* _Stated problem_
From the listing below, output the lines between the one with "Recreate this scene" and the one with "from mathutils import Vector, Matrix, Euler, noise", including those two, and nothing else. Pictures are not copied.
>> begin
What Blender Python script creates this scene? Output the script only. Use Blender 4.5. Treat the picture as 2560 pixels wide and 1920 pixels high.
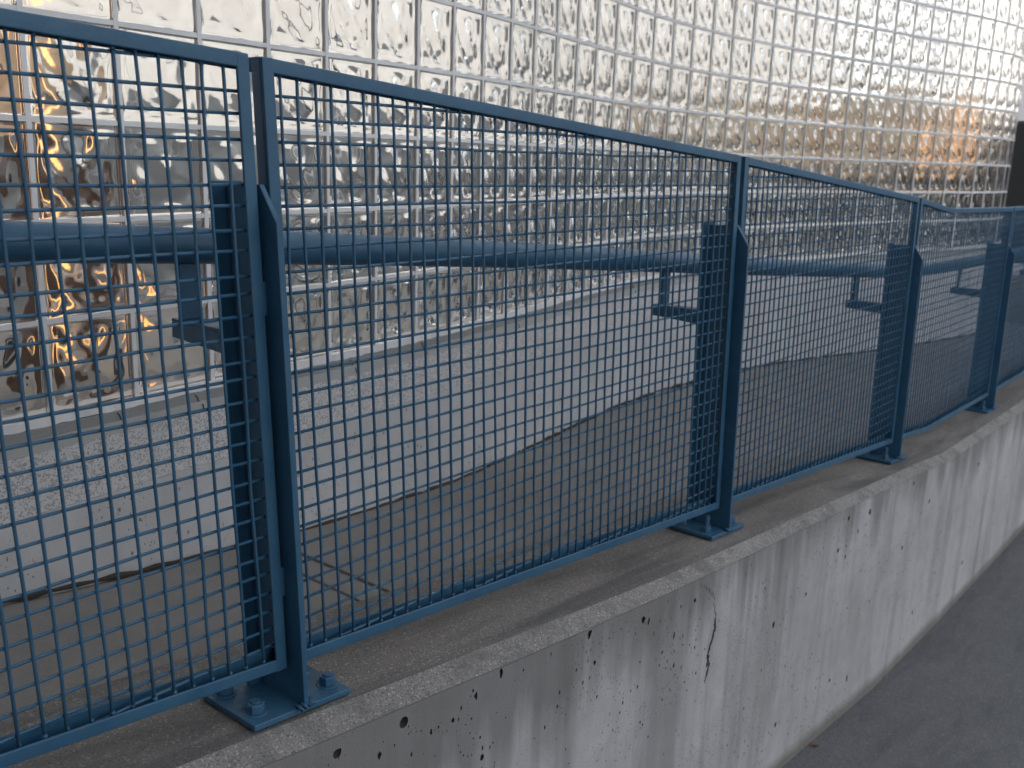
import bpy, bmesh, math, random
import numpy as np
from mathutils import Matrix, Vector
random.seed(7); rng = np.random.default_rng(7)
sc = bpy.context.scene
for o in list(bpy.data.objects): bpy.data.objects.remove(o)
ZO = 2.2                                   # camera height above the world origin plane
# ---------------------------------------------------------------- camera
cd = bpy.data.cameras.new("Camera"); cam = bpy.data.objects.new("Camera", cd)
sc.collection.objects.link(cam); sc.camera = cam
R = Matrix(((0.99947164, 0.00741270, 0.03164648), (0.03250304, -0.22794113, -0.97313226), (0.0, 0.97364670, -0.22806163)))
M = R.transposed() @ Matrix(((1, 0, 0), (0, -1, 0), (0, 0, -1)))
cam.matrix_world = Matrix.Translation((0, 0, ZO)) @ M.to_4x4()
cd.sensor_width = 36; cd.lens = 2442.2 / 2560 * 36
cd.clip_start = 0.02; cd.clip_end = 300
cd.dof.use_dof = True; cd.dof.focus_distance = 1.75; cd.dof.aperture_fstop = 6.3
# ---------------------------------------------------------------- sky, sun, exposure
W = bpy.data.worlds.new("World"); sc.world = W; W.use_nodes = True
wn = W.node_tree; bg = wn.nodes['Background']
SUN_EL, SUN_AZ = math.radians(13), math.radians(-38)      # azimuth measured clockwise from +Y
sky = wn.nodes.new('ShaderNodeTexSky'); sky.sky_type = 'NISHITA'; sky.sun_disc = False
sky.sun_elevation = SUN_EL; sky.sun_rotation = SUN_AZ; sky.dust_density = 4.0; sky.air_density = 1.0
hs = wn.nodes.new('ShaderNodeHueSaturation'); hs.inputs['Saturation'].default_value = 0.28
wn.links.new(sky.outputs[0], hs.inputs['Color']); wn.links.new(hs.outputs[0], bg.inputs[0])
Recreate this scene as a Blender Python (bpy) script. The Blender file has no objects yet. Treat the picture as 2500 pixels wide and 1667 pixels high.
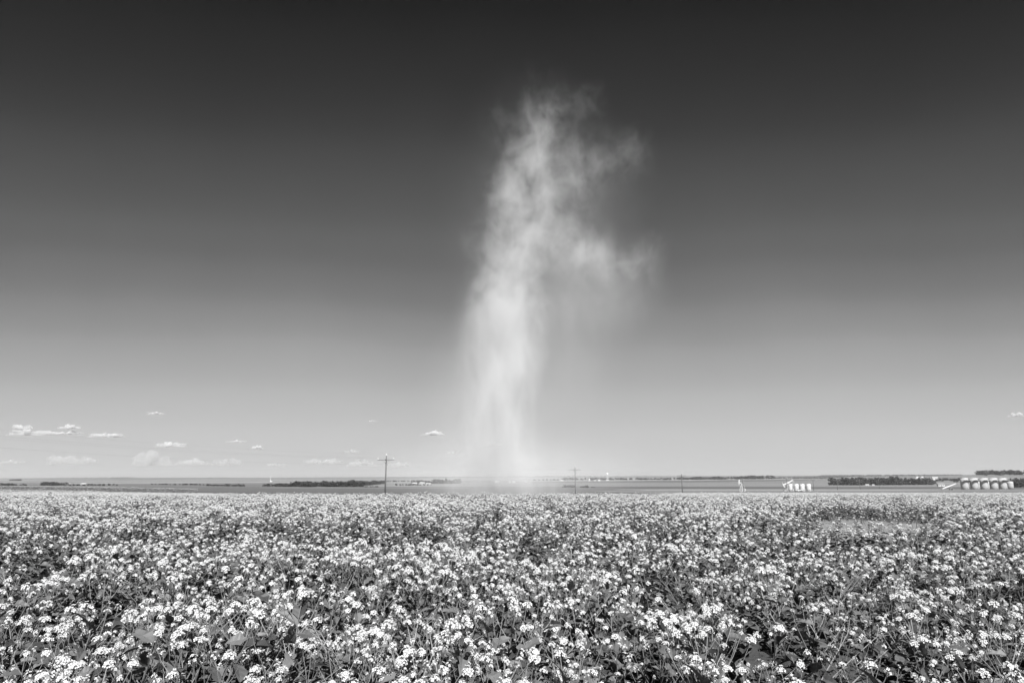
import bpy, math, random
import numpy as np
from mathutils import Vector, Matrix, Euler, noise as mnoise

# ------------------------------------------------------------------ camera, sky, sun, exposure
scene = bpy.context.scene
col = scene.collection
F, PX, PY = 1666.7, 1250.0, 833.5          # focal length and centre of the 2500 px wide frame
PITCH = math.radians(11.35)
EYE = 1.5
cam_d = bpy.data.cameras.new('camera')
cam = bpy.data.objects.new('camera', cam_d); col.objects.link(cam)
cam.location = (0, 0, EYE); cam.rotation_euler = (math.pi / 2 + PITCH, 0, 0)
cam_d.lens = 24; cam_d.sensor_width = 36; cam_d.clip_start = 0.05; cam_d.clip_end = 80000
scene.camera = cam

SUN_EL, SUN_AZ = math.radians(47), math.radians(170)   # azimuth clockwise from +Y: behind the camera
world = bpy.data.worlds.new('World'); scene.world = world; world.use_nodes = True
wn = world.node_tree; wn.nodes.clear()
sky = wn.nodes.new('ShaderNodeTexSky'); sky.sky_type = 'NISHITA'; sky.sun_disc = False
sky.sun_elevation = SUN_EL; sky.sun_rotation = SUN_AZ
sky.air_density = 1.0; sky.dust_density = 1.0; sky.ozone_density = 1.0; sky.altitude = 600
# the same clear sky all round, with faintly uneven dust in the air
tcw = wn.nodes.new('ShaderNodeTexCoord'); sxw = wn.nodes.new('ShaderNodeSeparateXYZ'); wn.links.new(tcw.outputs['Generated'], sxw.inputs[0])
def wmath(op, a, b=None):
    n = wn.nodes.new('ShaderNodeMath'); n.operation = op
    for i, v in enumerate((a, b)):
        if isinstance(v, (int, float)): n.inputs[i].default_value = v
        elif v is not None: wn.links.new(v, n.inputs[i])
    return n.outputs[0]
hor = wmath('SQRT', wmath('ADD', wmath('MULTIPLY', wmath('MULTIPLY', sxw.outputs[0], sxw.outputs[0]), 0.3), wmath('MULTIPLY', sxw.outputs[1], sxw.outputs[1])))
nz = wn.nodes.new('ShaderNodeTexNoise'); nz.inputs['Scale'].default_value = 3.1; nz.inputs['Detail'].default_value = 3.0
wn.links.new(tcw.outputs['Generated'], nz.inputs['Vector'])
uneven = wmath('MULTIPLY', wmath('MULTIPLY', wmath('SUBTRACT', nz.outputs['Fac'], 0.5), -0.055), wmath('MINIMUM', wmath('MULTIPLY', sxw.outputs[2], 4.0), 1.0))
cbw = wn.nodes.new('ShaderNodeCombineXYZ'); wn.links.new(hor, cbw.inputs[1]); wn.links.new(wmath('ADD', sxw.outputs[2], uneven), cbw.inputs[2])
nrw = wn.nodes.new('ShaderNodeVectorMath'); nrw.operation = 'NORMALIZE'; wn.links.new(cbw.outputs[0], nrw.inputs[0])
wn.links.new(nrw.outputs[0], sky.inputs[0])
sep = wn.nodes.new('ShaderNodeSeparateColor'); wn.links.new(sky.outputs[0], sep.inputs[0])
# red-filtered black-and-white film: only the red part of the sky is recorded, with a steep tone curve
pre = wn.nodes.new('ShaderNodeMath'); pre.operation = 'MULTIPLY'; pre.inputs[1].default_value = 0.1
wn.links.new(sep.outputs[0], pre.inputs[0])
ramp = wn.nodes.new('ShaderNodeValToRGB'); wn.links.new(pre.outputs[0], ramp.inputs[0])
SKYRAMP = [(p, v / 1.3195) for p, v in ((0.0, 0.010), (0.075, 0.011), (0.0900, 0.0185), (0.119, 0.058), (0.1575, 0.111), (0.188, 0.150), (0.234, 0.225), (0.299, 0.332), (0.410, 0.450), (0.577, 0.548), (1.0, 0.62))]
ramp.color_ramp.interpolation = 'CARDINAL'
while len(ramp.color_ramp.elements) > 2: ramp.color_ramp.elements.remove(ramp.color_ramp.elements[-1])
for i, (p, v) in enumerate(SKYRAMP):
    e = ramp.color_ramp.elements[i] if i < 2 else ramp.color_ramp.elements.new(p)
    e.position = p; e.color = (v, v, v, 1)
bg = wn.nodes.new('ShaderNodeBackground'); bg.inputs[1].default_value = 1.0
wn.links.new(ramp.outputs[0], bg.inputs[0])
wo = wn.nodes.new('ShaderNodeOutputWorld'); wn.links.new(bg.outputs[0], wo.inputs[0])
scene.view_settings.view_transform = 'Standard'; scene.view_settings.look = 'None'
scene.view_settings.exposure = 0.4; scene.view_settings.gamma = 1.0; scene.view_settings.use_curve_mapping = False
sun_d = bpy.data.lights.new('sun', 'SUN'); sun_d.energy = 5.0; sun_d.angle = math.radians(0.55); sun_d.color = (1, 1, 1)
sun = bpy.data.objects.new('sun', sun_d); col.objects.link(sun)
sun_dir = Vector((math.sin(SUN_AZ) * math.cos(SUN_EL), math.cos(SUN_AZ) * math.cos(SUN_EL), math.sin(SUN_EL)))
sun.rotation_euler = sun_dir.to_track_quat('Z', 'Y').to_euler(); sun.location = (0, -20, 40)
cy = scene.cycles
cy.max_bounces = 10; cy.diffuse_bounces = 1; cy.glossy_bounces = 2; cy.transmission_bounces = 4
cy.transparent_max_bounces = 16; cy.volume_bounces = 6; cy.caustics_reflective = False; cy.caustics_refractive = False
cy.use_adaptive_sampling = True; cy.adaptive_threshold = 0.02; cy.adaptive_min_samples = 20
cy.use_denoising = True; cy.volume_max_steps = 256

rnd = random.Random(11)
rng = np.random.default_rng(5)

# ------------------------------------------------------------------ projection of the lens (used only to work out where things stand)
FW = np.array([0, math.cos(PITCH), math.sin(PITCH)]); UP = np.array([0, -math.sin(PITCH), math.cos(PITCH)])
def pos(px, py, Y):
    "world point on the line of sight through photo pixel (px, py) at forward depth Y"
    d = np.array([1, 0, 0]) * (px - PX) / F + UP * (PY - py) / F + FW
    d = d * (Y / d[1])
    return Vector((d[0], d[1], d[2] + EYE))
def proj(p):
    v = np.array([p[0], p[1], p[2] - EYE]); z = v @ FW
    return PX + F * v[0] / z, PY - F * (v @ UP) / z

# ------------------------------------------------------------------ lie of the land
HOR = 1168.0
_Yp = np.array([-4000, 0, 25, 55, 100, 160, 300, 450, 750, 1100, 1500, 2200, 3000, 4500, 7000, 9500, 12000, 30000.0])
_yp = np.array([0, 0, 0, 1223, 1213, 1208.5, 1203, 1199, 1193.5, 1189, 1184, 1179, 1174, 1170, 1166.5, 1164.5, 1165, 1170.0])
_Zp = np.where(_yp > 0, EYE - (_yp - HOR) / 1734.0 * np.maximum(_Yp, 1), 0.0)
def sstep(a, b, x):
    t = np.clip((x - a) / (b - a), 0, 1); return t * t * (3 - 2 * t)
def H(X, Y):
    X = np.asarray(X, float); Y = np.asarray(Y, float)
    ly = np.log(np.maximum(Y, 1.0) + 20)
    z = np.interp(ly, np.log(np.maximum(_Yp, 1.0) + 20), _Zp)
    r = X / np.maximum(Y, 60.0)
    z = z + sstep(1600, 6500, Y) * Y * (4.2 / 1734) * np.clip(r / 0.75, -1.6, 1.6)          # land climbs to the right
    z = z + 2.0 * np.exp(-(((X + 150) / 75) ** 2 + ((Y - 210) / 80) ** 2))                  # pale rise on the left
    z = z + 1.6 * np.exp(-(((X - 262) / 62) ** 2 + ((Y - 372) / 60) ** 2))                  # pad of the tank farm
    z = z + 26 * np.exp(-(((X - 1750) / 620) ** 2 + ((Y - 2350) / 420) ** 2))               # wooded ridge, far right
    z = z + sstep(600, 3000, Y) * 0.0011 * Y * np.sin(X / (260 + 0.07 * Y) + Y / 700.0)
    return z
def hz(x, y): return float(H(x, y))
def on_ground(px, py, Y0=60, Y1=11000):
    "where the line of sight through (px, py) meets the land beyond Y0"
    Ys = np.exp(np.linspace(math.log(Y0), math.log(Y1), 600))
    d = np.array([1, 0, 0]) * (px - PX) / F + UP * (PY - py) / F + FW
    d = d / d[1]
    below = (EYE + Ys * d[2]) <= H(Ys * d[0], Ys)
    k = int(np.argmax(below)) if below.any() else int(np.argmin((EYE + Ys * d[2]) - H(Ys * d[0], Ys)))
    Y = float(Ys[k]); X = float(Y * d[0])
    return Vector((X, Y, hz(X, Y)))
def at_depth(px, Y):
    "point of the land in photo column px at forward depth Y"
    z = 0.0
    for _ in range(4):
        dep = Y * math.cos(PITCH) + (z - EYE) * math.sin(PITCH)
        X = (px - PX) / F * dep
        z = hz(X, Y)
    return Vector((X, Y, z))

# ------------------------------------------------------------------ materials (the picture is black and white: every colour is a grey)
def g(v): return (v, v, v, 1)
def new_mat(name):
    m = bpy.data.materials.new(name); m.use_nodes = True; m.node_tree.nodes.clear()
    return m, m.node_tree
def nd(t, kind, **kw):
    n = t.nodes.new(kind)
    for k, v in kw.items():
        if k.startswith('i_'): n.inputs[int(k[2:])].default_value = v
        else: setattr(n, k, v)
    return n
def math_n(t, op, a, b=None, c=None, clamp=False):
    n = t.nodes.new('ShaderNodeMath'); n.operation = op; n.use_clamp = clamp
    for i, v in enumerate((a, b, c)):
        if v is None: continue
        if isinstance(v, (int, float)): n.inputs[i].default_value = v
        else: t.links.new(v, n.inputs[i])
    return n.outputs[0]
def vmath(t, op, a, b=None):
    n = t.nodes.new('ShaderNodeVectorMath'); n.operation = op
    for i, v in enumerate((a, b)):
        if v is None: continue
        if isinstance(v, (tuple, list)): n.inputs[i].default_value = v
        else: t.links.new(v, n.inputs[i])
    return n.outputs['Value'] if op == 'LENGTH' else n.outputs[0]
def mixv(t, f, a, b):
    "scalar mix"
    n = t.nodes.new('ShaderNodeMix'); n.data_type = 'FLOAT'; n.clamp_factor = True
    for i, v in zip((0, 2, 3), (f, a, b)):
        if isinstance(v, (int, float)): n.inputs[i].default_value = v
        else: t.links.new(v, n.inputs[i])
    return n.outputs[0]
def noise_n(t, vec, scale, detail=3, rough=0.55):
    n = t.nodes.new('ShaderNodeTexNoise'); n.inputs['Scale'].default_value = scale
    n.inputs['Detail'].default_value = detail; n.inputs['Roughness'].default_value = rough
    if vec is not None: t.links.new(vec, n.inputs['Vector'])
    return n.outputs['Fac']
def mrange(t, v, a, b, c, d, smooth=False):
    n = t.nodes.new('ShaderNodeMapRange'); n.clamp = True
    if smooth: n.interpolation_type = 'SMOOTHSTEP'
    t.links.new(v, n.inputs[0])
    for i, x in zip((1, 2, 3, 4), (a, b, c, d)): n.inputs[i].default_value = x
    return n.outputs[0]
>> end
* _Correct answer_
Recreate this scene as a Blender Python (bpy) script. The Blender file has no objects yet. Treat the picture as 2500 pixels wide and 1667 pixels high.
import bpy, math, random
import numpy as np
from mathutils import Vector, Matrix, Euler, noise as mnoise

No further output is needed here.